Keen to showcase Assam as a test case of Hindu primacy by expelling Muslim migrants, the BJP made it one of its prime electoral issues earlier this year. Beginning with the state, Modi’s party aims to implement the NRC across India. The government has amended an old law, empowering district magistrates all over the country to set up Foreigners’ Tribunals, which had so far been unique to Assam. The Economic Times reported that New Delhi had asked all provinces to each set up at least one detention centre with modern amenities. To help, it has reportedly issued an 11-page “2019 Model Detention Manual”. With the NRC, Assam could be the starting point of a wider sweep against Muslims.

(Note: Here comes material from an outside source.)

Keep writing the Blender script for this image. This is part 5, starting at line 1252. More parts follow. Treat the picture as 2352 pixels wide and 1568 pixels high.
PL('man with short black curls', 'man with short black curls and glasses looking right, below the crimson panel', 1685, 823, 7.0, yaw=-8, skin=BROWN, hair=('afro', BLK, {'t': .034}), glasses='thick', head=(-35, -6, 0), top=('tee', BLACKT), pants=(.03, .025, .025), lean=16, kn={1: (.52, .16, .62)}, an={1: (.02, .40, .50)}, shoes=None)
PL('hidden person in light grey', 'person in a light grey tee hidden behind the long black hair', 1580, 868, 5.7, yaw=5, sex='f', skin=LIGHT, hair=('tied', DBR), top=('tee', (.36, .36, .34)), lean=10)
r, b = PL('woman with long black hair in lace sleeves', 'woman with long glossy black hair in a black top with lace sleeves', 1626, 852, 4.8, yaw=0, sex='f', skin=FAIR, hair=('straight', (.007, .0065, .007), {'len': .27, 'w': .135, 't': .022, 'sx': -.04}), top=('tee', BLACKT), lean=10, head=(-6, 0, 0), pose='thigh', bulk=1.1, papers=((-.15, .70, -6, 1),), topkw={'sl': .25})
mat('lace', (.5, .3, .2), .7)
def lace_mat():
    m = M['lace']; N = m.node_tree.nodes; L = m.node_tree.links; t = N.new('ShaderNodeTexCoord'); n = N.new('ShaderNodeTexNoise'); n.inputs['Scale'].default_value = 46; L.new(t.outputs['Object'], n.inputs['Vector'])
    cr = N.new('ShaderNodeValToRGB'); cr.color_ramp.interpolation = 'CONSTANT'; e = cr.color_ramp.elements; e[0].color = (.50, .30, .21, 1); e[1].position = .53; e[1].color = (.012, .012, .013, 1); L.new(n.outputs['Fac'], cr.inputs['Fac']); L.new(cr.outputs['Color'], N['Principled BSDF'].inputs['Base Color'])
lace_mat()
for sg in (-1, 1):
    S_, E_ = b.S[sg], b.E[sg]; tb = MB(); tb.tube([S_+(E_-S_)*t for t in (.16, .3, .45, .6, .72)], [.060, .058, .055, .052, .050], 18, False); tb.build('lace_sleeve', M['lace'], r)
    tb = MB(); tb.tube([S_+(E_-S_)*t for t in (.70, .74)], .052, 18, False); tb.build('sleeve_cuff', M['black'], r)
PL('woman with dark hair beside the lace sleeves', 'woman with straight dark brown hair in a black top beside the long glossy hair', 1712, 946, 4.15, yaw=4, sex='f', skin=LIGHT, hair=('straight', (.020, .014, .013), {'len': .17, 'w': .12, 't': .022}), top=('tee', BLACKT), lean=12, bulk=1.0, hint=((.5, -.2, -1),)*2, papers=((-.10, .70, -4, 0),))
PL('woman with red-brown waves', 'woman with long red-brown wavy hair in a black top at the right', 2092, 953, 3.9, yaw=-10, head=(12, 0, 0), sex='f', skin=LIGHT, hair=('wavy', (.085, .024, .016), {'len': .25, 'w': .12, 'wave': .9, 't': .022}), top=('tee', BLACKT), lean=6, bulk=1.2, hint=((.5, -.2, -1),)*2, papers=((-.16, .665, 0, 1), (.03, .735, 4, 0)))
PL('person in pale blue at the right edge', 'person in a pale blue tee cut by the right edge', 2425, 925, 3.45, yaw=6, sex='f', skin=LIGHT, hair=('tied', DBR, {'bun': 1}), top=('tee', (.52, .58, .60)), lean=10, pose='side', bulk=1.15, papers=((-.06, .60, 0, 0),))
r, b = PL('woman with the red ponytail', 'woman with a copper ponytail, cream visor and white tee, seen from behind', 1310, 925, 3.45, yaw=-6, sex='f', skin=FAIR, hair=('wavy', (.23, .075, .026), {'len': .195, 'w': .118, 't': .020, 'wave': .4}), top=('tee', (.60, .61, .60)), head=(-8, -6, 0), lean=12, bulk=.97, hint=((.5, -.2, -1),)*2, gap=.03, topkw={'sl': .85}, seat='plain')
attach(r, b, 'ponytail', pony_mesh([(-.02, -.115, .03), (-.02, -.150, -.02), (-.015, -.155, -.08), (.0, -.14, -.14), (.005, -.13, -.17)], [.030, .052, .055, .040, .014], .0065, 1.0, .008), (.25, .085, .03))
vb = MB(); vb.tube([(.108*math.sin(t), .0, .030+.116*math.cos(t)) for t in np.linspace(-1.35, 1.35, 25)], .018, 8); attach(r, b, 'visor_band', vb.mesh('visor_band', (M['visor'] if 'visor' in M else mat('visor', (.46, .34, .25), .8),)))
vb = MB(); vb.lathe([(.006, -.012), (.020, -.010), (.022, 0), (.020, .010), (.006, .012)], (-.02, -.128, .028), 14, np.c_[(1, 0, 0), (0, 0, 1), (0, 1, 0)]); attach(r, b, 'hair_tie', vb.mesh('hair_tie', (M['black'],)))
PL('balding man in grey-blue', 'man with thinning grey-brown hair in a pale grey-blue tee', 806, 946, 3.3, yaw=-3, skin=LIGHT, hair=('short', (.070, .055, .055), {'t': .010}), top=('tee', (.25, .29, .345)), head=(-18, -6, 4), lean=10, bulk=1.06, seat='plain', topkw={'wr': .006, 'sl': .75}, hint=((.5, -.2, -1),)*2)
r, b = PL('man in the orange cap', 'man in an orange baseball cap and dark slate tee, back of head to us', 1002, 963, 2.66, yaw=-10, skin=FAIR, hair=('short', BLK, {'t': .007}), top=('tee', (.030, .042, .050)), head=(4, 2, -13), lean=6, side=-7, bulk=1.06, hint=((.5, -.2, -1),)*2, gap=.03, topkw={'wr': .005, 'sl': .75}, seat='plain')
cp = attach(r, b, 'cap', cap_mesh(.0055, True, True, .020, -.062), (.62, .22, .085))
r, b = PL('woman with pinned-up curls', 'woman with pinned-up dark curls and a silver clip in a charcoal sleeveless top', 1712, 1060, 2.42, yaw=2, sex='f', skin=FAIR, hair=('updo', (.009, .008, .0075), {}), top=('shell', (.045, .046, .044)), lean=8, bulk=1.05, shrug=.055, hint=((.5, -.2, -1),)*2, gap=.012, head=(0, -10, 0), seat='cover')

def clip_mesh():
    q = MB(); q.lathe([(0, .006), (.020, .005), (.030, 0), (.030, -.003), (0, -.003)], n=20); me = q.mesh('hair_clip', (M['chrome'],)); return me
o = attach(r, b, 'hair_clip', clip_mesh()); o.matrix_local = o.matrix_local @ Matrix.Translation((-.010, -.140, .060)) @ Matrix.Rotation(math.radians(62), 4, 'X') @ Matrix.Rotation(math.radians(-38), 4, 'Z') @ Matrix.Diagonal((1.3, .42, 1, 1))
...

Narendra Modi’s BJP takes the position that while non-Muslims can seek asylum in India, there are no grounds for Muslim refugees from Muslim countries to come to India. Photo: Bloomberg

The term Bangladeshi conveys a sense of foreignness that justifies unequal treatment. In reality, however, many among the target group came to Assam before there was a Bangladesh, and many of them are Hindus. Much to the discomfiture of the BJP, more Hindus than Muslims may be declared stateless as the NRC process is not meant to distinguish between the two. This could boomerang on Modi’s party unless the Hindus sieved out in the NRC are restituted somehow.

To do that, the BJP had planned to pilot a law change through the Citizenship Amendment Bill, providing citizenship to non-Muslim migrants from Muslim-majority Pakistan, Bangladesh and Afghanistan. But the amendment had to be shelved after opposition parties in parliament objected on the grounds that it violated the spirit of India’s secular constitution.

In the northeastern states such as Assam, there was added resistance to any change in citizenship laws because of fears it would legitimise the residency rights of non-Assamese Hindu migrants. The northeast went up in flames when New Delhi tried to amend the bill in January.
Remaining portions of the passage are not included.